### TASK DESCRIPTION
Give all of the lines again exactly as they read.

### RAW RECORDS
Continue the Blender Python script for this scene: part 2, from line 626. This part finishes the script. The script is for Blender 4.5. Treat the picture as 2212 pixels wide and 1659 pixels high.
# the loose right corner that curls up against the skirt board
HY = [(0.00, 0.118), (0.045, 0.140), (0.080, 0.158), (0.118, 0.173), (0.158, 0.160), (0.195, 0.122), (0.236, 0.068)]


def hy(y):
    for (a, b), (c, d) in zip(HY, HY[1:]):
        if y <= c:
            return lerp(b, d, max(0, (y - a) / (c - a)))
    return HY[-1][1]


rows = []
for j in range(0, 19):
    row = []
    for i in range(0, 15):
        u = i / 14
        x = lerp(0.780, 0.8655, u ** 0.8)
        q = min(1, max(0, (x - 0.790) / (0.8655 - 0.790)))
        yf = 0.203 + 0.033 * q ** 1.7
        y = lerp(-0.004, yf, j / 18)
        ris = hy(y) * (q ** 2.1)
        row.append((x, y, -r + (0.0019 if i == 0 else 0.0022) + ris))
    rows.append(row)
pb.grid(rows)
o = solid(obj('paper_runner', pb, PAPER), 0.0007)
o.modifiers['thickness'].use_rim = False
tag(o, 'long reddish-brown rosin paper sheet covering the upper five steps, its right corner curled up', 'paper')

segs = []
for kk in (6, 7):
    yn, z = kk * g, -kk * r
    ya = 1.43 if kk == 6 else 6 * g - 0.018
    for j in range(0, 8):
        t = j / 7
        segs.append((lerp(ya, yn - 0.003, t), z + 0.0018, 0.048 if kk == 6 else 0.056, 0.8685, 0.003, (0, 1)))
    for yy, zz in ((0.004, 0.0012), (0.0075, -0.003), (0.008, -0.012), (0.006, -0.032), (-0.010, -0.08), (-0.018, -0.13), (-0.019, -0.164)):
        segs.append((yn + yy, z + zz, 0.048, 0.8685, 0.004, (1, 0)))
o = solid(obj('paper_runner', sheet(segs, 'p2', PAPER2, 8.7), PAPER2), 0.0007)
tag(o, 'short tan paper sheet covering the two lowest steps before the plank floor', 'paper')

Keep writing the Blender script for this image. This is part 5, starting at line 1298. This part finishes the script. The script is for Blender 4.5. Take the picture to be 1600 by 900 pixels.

### RESULT OF THIS TASK
Continue the Blender Python script for this scene: part 2, from line 626. This part finishes the script. The script is for Blender 4.5. Treat the picture as 2212 pixels wide and 1659 pixels high.
# the loose right corner that curls up against the skirt board
HY = [(0.00, 0.118), (0.045, 0.140), (0.080, 0.158), (0.118, 0.173), (0.158, 0.160), (0.195, 0.122), (0.236, 0.068)]


def hy(y):
    for (a, b), (c, d) in zip(HY, HY[1:]):
        if y <= c:
            return lerp(b, d, max(0, (y - a) / (c - a)))
    return HY[-1][1]


rows = []
for j in range(0, 19):
    row = []
    for i in range(0, 15):
        u = i / 14
        x = lerp(0.780, 0.8655, u ** 0.8)
        q = min(1, max(0, (x - 0.790) / (0.8655 - 0.790)))
        yf = 0.203 + 0.033 * q ** 1.7
        y = lerp(-0.004, yf, j / 18)
        ris = hy(y) * (q ** 2.1)
        row.append((x, y, -r + (0.0019 if i == 0 else 0.0022) + ris))
    rows.append(row)
pb.grid(rows)
o = solid(obj('paper_runner', pb, PAPER), 0.0007)
o.modifiers['thickness'].use_rim = False
tag(o, 'long reddish-brown rosin paper sheet covering the upper five steps, its right corner curled up', 'paper')

segs = []
for kk in (6, 7):
    yn, z = kk * g, -kk * r
    ya = 1.43 if kk == 6 else 6 * g - 0.018
    for j in range(0, 8):
        t = j / 7
        segs.append((lerp(ya, yn - 0.003, t), z + 0.0018, 0.048 if kk == 6 else 0.056, 0.8685, 0.003, (0, 1)))
    for yy, zz in ((0.004, 0.0012), (0.0075, -0.003), (0.008, -0.012), (0.006, -0.032), (-0.010, -0.08), (-0.018, -0.13), (-0.019, -0.164)):
        segs.append((yn + yy, z + zz, 0.048, 0.8685, 0.004, (1, 0)))
o = solid(obj('paper_runner', sheet(segs, 'p2', PAPER2, 8.7), PAPER2), 0.0007)
tag(o, 'short tan paper sheet covering the two lowest steps before the plank floor', 'paper')

Keep writing the Blender script for this image. This is part 5, starting at line 1298. This part finishes the script. The script is for Blender 4.5. Take the picture to be 1600 by 900 pixels.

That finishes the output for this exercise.